Bazı insanlar giderken kapıyı çarpmaz, ses etmez, göz göze gelmez. Sadece giderler.

Bazıları ise kapıyı çarpar, sizi iter- kalkar, diğer yüzünü gösterir, hakaret eder, küfür eder, saygısızlaşır öyle giderler.

Arkalarında kırık dökük bir kalp, kocaman bir umutsuzluk, yarım kalmış hayaller ve gözyaşı bırakırlar.

Hak ettik mi? Kocaman bir hayır… Kimse bu üslupsuzluğu hak etmez.

En çokta bu koyar insana: Ne olduğunu anlayamamak yarım kalmak, soru işaretleri ile yaşamak, değer verdiğin insandan beklenmedik tavırlar görmek.

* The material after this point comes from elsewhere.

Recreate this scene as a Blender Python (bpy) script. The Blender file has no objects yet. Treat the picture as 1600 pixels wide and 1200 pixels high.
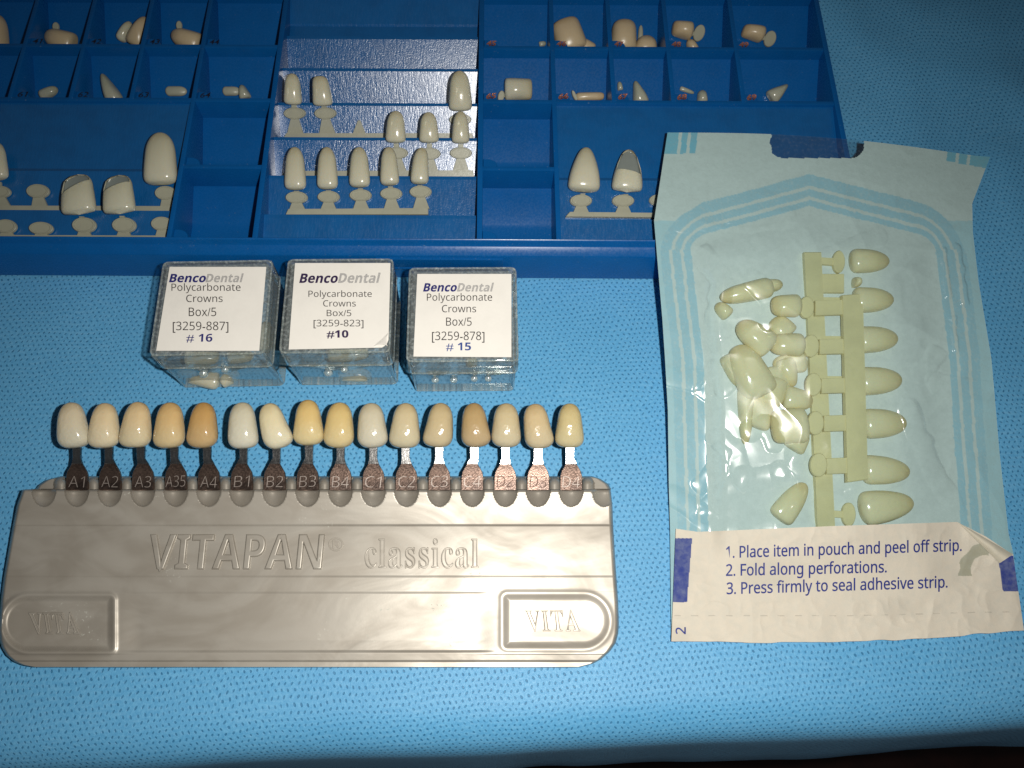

Birlikte anılar biriktirdiğin, hayatına aldığın, gönlüne aldığın, iş ve arkadaş ortamına soktuğun, kendinden bildiğin, onu özümsediğin insan birden çirkinleşip saygı eşiğini aşıp hak etmediğin şekilde seni rezil ederek gidebiliyor bazen.

Ne bir açıklama ne bir özür sonrasında ne bir veda… Üstelik sanki hiç var olmamış gibi davranır.

Vedalaşmak aslında bir söz değil, bir sorumluluktur. Ama bazıları bunu yapamayacak kadar özgüvensiz ve eksiktir. Yaşananlara bile saygısı yoktur. Yüzleşmeye cesaret edemezler.

Ama bil ki bu bir eksiklikse, o eksiklik sende değil, ondadır. Gitmeyi seçtiği gibi, sessiz kalmayı da seçmiştir. Bu bir suskunlukta değil aslında bir tercihtir. Ve tercihler, insanın karakterini en iyi anlatan şeydir aslında.

Belki de en güçlü vedalar, hiç söylenmeyenlerdir. Çünkü sen onun yerine hem gidişi-terkedilmeyi yaşarsın hem vedayı hem de kapanışı. Ve bu kadar yükle baş etmek kolay değil, ama bunu yapabilmekse güçlü bir ruhun ve karakterin göstergesidir.

Unutma, bir insan gitmiş olabilir… Ama sen hala buradasın. Ve bu hikâye de son sözü onun gidişi değil, senin ‘’yeniden doğuşun’’ söyleyecek.